● **Required work**
Repeat the entire listing exactly.

* begin Dataset extract *

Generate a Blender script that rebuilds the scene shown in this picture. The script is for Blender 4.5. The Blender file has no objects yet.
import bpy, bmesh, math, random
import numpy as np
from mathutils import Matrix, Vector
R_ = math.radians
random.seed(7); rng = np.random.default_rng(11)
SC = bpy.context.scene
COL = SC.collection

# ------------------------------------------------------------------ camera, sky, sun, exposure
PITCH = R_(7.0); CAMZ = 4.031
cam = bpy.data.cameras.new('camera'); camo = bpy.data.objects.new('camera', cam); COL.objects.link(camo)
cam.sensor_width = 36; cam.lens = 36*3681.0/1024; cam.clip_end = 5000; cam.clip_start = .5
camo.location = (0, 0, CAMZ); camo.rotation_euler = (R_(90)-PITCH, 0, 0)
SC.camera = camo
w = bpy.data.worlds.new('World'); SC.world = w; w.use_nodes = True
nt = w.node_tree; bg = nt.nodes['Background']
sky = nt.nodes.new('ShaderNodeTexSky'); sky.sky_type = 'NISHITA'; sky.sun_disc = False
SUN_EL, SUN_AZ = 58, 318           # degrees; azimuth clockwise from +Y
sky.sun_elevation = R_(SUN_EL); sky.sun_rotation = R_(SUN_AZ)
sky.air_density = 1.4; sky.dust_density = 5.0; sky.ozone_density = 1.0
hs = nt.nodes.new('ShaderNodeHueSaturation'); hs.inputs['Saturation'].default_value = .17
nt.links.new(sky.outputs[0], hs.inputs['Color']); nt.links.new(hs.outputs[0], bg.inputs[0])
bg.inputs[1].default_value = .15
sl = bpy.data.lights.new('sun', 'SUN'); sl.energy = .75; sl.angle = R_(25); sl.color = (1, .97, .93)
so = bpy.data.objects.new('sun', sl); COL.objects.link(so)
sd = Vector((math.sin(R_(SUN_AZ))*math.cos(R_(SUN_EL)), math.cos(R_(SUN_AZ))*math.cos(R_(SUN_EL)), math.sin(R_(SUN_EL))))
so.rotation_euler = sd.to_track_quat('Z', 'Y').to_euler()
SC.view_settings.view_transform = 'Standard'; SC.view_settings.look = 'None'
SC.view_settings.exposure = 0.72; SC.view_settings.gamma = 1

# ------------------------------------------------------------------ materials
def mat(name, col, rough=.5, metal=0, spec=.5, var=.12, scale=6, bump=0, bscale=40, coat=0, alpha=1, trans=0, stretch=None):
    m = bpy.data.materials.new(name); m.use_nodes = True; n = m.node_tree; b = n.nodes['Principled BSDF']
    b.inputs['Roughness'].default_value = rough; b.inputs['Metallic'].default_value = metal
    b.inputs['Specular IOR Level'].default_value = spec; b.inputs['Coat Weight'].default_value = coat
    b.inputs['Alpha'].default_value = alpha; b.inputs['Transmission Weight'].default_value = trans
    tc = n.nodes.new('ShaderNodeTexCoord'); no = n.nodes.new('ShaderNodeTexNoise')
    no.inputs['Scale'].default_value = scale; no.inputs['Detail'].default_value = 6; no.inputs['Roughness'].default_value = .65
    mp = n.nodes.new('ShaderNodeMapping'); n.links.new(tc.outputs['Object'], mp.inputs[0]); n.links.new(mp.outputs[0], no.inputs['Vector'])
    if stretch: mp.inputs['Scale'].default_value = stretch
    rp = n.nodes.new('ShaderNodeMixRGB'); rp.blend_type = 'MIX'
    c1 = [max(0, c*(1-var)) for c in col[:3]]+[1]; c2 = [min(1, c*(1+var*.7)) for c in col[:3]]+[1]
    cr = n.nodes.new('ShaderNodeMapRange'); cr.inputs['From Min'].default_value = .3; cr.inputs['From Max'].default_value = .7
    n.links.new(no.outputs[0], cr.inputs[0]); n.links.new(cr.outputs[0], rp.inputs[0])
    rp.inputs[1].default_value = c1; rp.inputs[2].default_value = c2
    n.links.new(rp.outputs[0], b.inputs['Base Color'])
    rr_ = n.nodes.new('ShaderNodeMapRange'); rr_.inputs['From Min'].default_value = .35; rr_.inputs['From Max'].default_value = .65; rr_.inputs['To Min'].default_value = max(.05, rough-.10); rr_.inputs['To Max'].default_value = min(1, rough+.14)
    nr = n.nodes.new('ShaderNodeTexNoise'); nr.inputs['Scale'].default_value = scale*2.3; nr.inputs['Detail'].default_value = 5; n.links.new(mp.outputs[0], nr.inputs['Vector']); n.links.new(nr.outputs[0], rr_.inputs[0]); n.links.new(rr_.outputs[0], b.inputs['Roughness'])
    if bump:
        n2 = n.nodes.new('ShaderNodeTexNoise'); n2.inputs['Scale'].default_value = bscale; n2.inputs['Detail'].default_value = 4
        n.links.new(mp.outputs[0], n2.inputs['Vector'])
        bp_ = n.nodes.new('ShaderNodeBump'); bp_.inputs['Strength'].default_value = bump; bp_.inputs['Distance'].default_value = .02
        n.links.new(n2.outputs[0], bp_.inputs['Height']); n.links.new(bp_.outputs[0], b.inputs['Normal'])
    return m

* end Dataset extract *

● **Full solution**
Generate a Blender script that rebuilds the scene shown in this picture. The script is for Blender 4.5. The Blender file has no objects yet.
import bpy, bmesh, math, random
import numpy as np
from mathutils import Matrix, Vector
R_ = math.radians
random.seed(7); rng = np.random.default_rng(11)
SC = bpy.context.scene
COL = SC.collection

# ------------------------------------------------------------------ camera, sky, sun, exposure
PITCH = R_(7.0); CAMZ = 4.031
cam = bpy.data.cameras.new('camera'); camo = bpy.data.objects.new('camera', cam); COL.objects.link(camo)
cam.sensor_width = 36; cam.lens = 36*3681.0/1024; cam.clip_end = 5000; cam.clip_start = .5
camo.location = (0, 0, CAMZ); camo.rotation_euler = (R_(90)-PITCH, 0, 0)
SC.camera = camo
w = bpy.data.worlds.new('World'); SC.world = w; w.use_nodes = True
nt = w.node_tree; bg = nt.nodes['Background']
sky = nt.nodes.new('ShaderNodeTexSky'); sky.sky_type = 'NISHITA'; sky.sun_disc = False
SUN_EL, SUN_AZ = 58, 318           # degrees; azimuth clockwise from +Y
sky.sun_elevation = R_(SUN_EL); sky.sun_rotation = R_(SUN_AZ)
sky.air_density = 1.4; sky.dust_density = 5.0; sky.ozone_density = 1.0
hs = nt.nodes.new('ShaderNodeHueSaturation'); hs.inputs['Saturation'].default_value = .17
nt.links.new(sky.outputs[0], hs.inputs['Color']); nt.links.new(hs.outputs[0], bg.inputs[0])
bg.inputs[1].default_value = .15
sl = bpy.data.lights.new('sun', 'SUN'); sl.energy = .75; sl.angle = R_(25); sl.color = (1, .97, .93)
so = bpy.data.objects.new('sun', sl); COL.objects.link(so)
sd = Vector((math.sin(R_(SUN_AZ))*math.cos(R_(SUN_EL)), math.cos(R_(SUN_AZ))*math.cos(R_(SUN_EL)), math.sin(R_(SUN_EL))))
so.rotation_euler = sd.to_track_quat('Z', 'Y').to_euler()
SC.view_settings.view_transform = 'Standard'; SC.view_settings.look = 'None'
SC.view_settings.exposure = 0.72; SC.view_settings.gamma = 1

# ------------------------------------------------------------------ materials
def mat(name, col, rough=.5, metal=0, spec=.5, var=.12, scale=6, bump=0, bscale=40, coat=0, alpha=1, trans=0, stretch=None):
    m = bpy.data.materials.new(name); m.use_nodes = True; n = m.node_tree; b = n.nodes['Principled BSDF']
    b.inputs['Roughness'].default_value = rough; b.inputs['Metallic'].default_value = metal
    b.inputs['Specular IOR Level'].default_value = spec; b.inputs['Coat Weight'].default_value = coat
    b.inputs['Alpha'].default_value = alpha; b.inputs['Transmission Weight'].default_value = trans
    tc = n.nodes.new('ShaderNodeTexCoord'); no = n.nodes.new('ShaderNodeTexNoise')
    no.inputs['Scale'].default_value = scale; no.inputs['Detail'].default_value = 6; no.inputs['Roughness'].default_value = .65
    mp = n.nodes.new('ShaderNodeMapping'); n.links.new(tc.outputs['Object'], mp.inputs[0]); n.links.new(mp.outputs[0], no.inputs['Vector'])
    if stretch: mp.inputs['Scale'].default_value = stretch
    rp = n.nodes.new('ShaderNodeMixRGB'); rp.blend_type = 'MIX'
    c1 = [max(0, c*(1-var)) for c in col[:3]]+[1]; c2 = [min(1, c*(1+var*.7)) for c in col[:3]]+[1]
    cr = n.nodes.new('ShaderNodeMapRange'); cr.inputs['From Min'].default_value = .3; cr.inputs['From Max'].default_value = .7
    n.links.new(no.outputs[0], cr.inputs[0]); n.links.new(cr.outputs[0], rp.inputs[0])
    rp.inputs[1].default_value = c1; rp.inputs[2].default_value = c2
    n.links.new(rp.outputs[0], b.inputs['Base Color'])
    rr_ = n.nodes.new('ShaderNodeMapRange'); rr_.inputs['From Min'].default_value = .35; rr_.inputs['From Max'].default_value = .65; rr_.inputs['To Min'].default_value = max(.05, rough-.10); rr_.inputs['To Max'].default_value = min(1, rough+.14)
    nr = n.nodes.new('ShaderNodeTexNoise'); nr.inputs['Scale'].default_value = scale*2.3; nr.inputs['Detail'].default_value = 5; n.links.new(mp.outputs[0], nr.inputs['Vector']); n.links.new(nr.outputs[0], rr_.inputs[0]); n.links.new(rr_.outputs[0], b.inputs['Roughness'])
    if bump:
        n2 = n.nodes.new('ShaderNodeTexNoise'); n2.inputs['Scale'].default_value = bscale; n2.inputs['Detail'].default_value = 4
        n.links.new(mp.outputs[0], n2.inputs['Vector'])
        bp_ = n.nodes.new('ShaderNodeBump'); bp_.inputs['Strength'].default_value = bump; bp_.inputs['Distance'].default_value = .02
        n.links.new(n2.outputs[0], bp_.inputs['Height']); n.links.new(bp_.outputs[0], b.inputs['Normal'])
    return m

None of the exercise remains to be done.